Lacking the technological, financial, or human resources necessary to make a game that complex, Dragon Age games are often very directly about characters whose choices are constrained. That franchise theme that the real history was usually more complex than the story told about it? Dragon Age 2 applied that idea directly to its main character, Hawke, with a framing device in which Varric was being interrogated about the book he wrote about Hawke’s life, on the suspicion that it was all too coincidental for so many bad things to have happened to one person without it being a plan all along.

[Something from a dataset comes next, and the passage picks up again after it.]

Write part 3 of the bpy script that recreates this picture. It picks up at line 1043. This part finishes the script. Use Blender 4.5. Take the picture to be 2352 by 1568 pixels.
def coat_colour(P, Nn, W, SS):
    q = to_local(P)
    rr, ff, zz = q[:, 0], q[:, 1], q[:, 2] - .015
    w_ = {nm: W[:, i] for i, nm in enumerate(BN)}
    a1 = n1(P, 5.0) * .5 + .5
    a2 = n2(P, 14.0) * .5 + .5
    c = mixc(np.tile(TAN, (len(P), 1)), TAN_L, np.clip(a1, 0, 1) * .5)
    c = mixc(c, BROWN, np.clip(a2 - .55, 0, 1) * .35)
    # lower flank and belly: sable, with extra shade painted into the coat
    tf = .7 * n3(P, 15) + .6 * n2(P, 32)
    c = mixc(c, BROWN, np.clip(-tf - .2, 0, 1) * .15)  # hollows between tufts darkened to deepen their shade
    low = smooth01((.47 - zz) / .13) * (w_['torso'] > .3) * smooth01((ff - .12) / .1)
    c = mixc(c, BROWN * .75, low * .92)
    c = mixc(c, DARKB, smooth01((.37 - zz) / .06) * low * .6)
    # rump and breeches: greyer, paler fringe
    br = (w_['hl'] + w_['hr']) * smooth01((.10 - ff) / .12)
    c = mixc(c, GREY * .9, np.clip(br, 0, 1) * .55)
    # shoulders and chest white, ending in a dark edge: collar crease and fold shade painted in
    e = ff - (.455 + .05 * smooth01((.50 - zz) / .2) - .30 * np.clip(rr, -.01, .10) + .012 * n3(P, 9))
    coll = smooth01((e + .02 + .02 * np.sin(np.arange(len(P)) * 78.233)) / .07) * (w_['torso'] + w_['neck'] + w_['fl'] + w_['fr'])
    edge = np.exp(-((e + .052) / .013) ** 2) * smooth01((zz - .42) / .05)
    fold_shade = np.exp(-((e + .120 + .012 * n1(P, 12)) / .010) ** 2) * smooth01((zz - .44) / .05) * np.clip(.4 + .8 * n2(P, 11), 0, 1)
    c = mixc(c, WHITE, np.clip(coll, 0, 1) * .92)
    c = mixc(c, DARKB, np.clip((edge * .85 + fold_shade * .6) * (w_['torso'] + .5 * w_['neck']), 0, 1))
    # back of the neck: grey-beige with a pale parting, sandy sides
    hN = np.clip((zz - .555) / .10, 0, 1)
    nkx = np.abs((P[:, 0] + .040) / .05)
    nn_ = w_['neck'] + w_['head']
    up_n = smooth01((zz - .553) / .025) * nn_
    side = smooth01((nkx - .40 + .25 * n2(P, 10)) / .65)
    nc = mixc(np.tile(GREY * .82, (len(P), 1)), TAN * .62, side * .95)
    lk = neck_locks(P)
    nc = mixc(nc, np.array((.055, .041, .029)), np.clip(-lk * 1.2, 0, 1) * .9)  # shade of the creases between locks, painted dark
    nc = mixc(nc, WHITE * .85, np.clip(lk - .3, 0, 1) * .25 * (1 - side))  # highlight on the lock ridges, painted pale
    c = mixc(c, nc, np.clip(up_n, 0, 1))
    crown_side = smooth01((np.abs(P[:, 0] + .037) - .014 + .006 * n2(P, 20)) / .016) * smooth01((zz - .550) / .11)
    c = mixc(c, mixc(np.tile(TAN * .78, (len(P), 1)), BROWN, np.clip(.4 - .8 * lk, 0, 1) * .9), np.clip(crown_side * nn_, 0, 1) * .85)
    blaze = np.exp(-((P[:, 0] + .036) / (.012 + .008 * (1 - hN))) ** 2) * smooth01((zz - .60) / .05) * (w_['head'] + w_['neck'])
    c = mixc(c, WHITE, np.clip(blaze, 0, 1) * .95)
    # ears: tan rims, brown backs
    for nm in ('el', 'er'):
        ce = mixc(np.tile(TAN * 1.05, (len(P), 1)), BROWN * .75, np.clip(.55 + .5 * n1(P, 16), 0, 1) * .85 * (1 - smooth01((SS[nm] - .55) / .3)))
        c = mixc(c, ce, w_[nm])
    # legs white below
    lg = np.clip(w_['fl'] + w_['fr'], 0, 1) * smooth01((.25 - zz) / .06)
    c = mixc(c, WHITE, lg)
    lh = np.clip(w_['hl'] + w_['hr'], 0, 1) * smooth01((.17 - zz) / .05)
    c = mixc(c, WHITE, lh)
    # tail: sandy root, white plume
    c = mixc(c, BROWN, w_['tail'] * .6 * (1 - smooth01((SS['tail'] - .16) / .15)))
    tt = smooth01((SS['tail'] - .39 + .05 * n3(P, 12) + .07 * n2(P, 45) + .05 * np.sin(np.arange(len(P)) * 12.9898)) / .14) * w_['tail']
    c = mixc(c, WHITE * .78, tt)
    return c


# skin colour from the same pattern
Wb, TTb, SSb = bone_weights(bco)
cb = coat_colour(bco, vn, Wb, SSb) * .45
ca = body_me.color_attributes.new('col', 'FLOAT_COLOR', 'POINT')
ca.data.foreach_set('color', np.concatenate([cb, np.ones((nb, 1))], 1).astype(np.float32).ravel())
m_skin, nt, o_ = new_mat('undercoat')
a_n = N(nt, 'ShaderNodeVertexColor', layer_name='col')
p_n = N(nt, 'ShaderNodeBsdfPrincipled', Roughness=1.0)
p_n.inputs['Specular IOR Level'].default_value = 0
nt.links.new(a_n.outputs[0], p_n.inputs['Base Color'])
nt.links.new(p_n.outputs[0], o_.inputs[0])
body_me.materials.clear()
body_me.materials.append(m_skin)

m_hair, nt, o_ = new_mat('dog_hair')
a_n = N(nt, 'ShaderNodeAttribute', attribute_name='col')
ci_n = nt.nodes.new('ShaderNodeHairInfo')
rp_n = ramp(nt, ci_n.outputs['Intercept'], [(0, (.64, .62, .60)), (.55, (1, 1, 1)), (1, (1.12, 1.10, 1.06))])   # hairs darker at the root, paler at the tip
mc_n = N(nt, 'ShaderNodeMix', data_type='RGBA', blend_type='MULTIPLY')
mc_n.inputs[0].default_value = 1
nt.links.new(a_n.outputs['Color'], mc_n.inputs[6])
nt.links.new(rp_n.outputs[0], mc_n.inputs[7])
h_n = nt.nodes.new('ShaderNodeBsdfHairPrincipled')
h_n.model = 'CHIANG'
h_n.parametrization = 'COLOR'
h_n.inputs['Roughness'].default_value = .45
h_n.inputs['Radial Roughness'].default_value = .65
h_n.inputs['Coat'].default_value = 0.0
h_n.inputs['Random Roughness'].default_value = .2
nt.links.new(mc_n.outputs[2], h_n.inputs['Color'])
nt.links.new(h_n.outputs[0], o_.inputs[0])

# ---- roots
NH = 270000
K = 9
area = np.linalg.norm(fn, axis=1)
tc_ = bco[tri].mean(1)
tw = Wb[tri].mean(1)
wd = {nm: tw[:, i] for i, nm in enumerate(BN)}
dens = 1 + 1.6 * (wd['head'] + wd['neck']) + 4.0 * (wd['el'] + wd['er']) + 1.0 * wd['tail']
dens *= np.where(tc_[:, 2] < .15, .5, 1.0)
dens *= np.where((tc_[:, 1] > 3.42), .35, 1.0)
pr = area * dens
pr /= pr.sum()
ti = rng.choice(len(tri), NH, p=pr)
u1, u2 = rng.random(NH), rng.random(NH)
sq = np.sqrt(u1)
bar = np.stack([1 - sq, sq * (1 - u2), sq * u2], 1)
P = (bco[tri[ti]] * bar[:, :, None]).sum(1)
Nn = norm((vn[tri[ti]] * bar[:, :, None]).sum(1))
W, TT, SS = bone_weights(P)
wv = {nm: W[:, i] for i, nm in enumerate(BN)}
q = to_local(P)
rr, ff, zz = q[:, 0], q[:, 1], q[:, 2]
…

In Dragon Age: Inquisition, the Inquisitor is swept up in a narrative — that they’ve been touched by the Maker — regardless of how they personally feel about it. All they know is that if they don’t pick up the power of that story and use it for good, the world will end.
Dragon Age is, in many ways, the “doomed by the narrative” CRPG franchise. The choices that tend to be reflected most in future games are the impact your character has on their companions, not the world, as if to say: Individuals can’t actually change the world on their own; what matters is who you love and how you do it.
“Yeah, that still kind of sucks, though,” you might say. “It’s more fun when a player can make choices that really matter.” But look at it another way: Given the sheer number of divergent endings to Baldur’s Gate 3, it would be prohibitively difficult to make a direct sequel to it. But Dragon Age fans have been able to return to Thedas, and get an update on at least some of their old buddies (or in the case of characters like Varric, adventure alongside them again), for three sequels and counting.
There’s nothing inherently bad with Dragon Age offering less choice than Baldur’s Gate 3 — you just get different results for it. Give Dragon Age: The Veilguard a shot, and you just might find yourself hooked.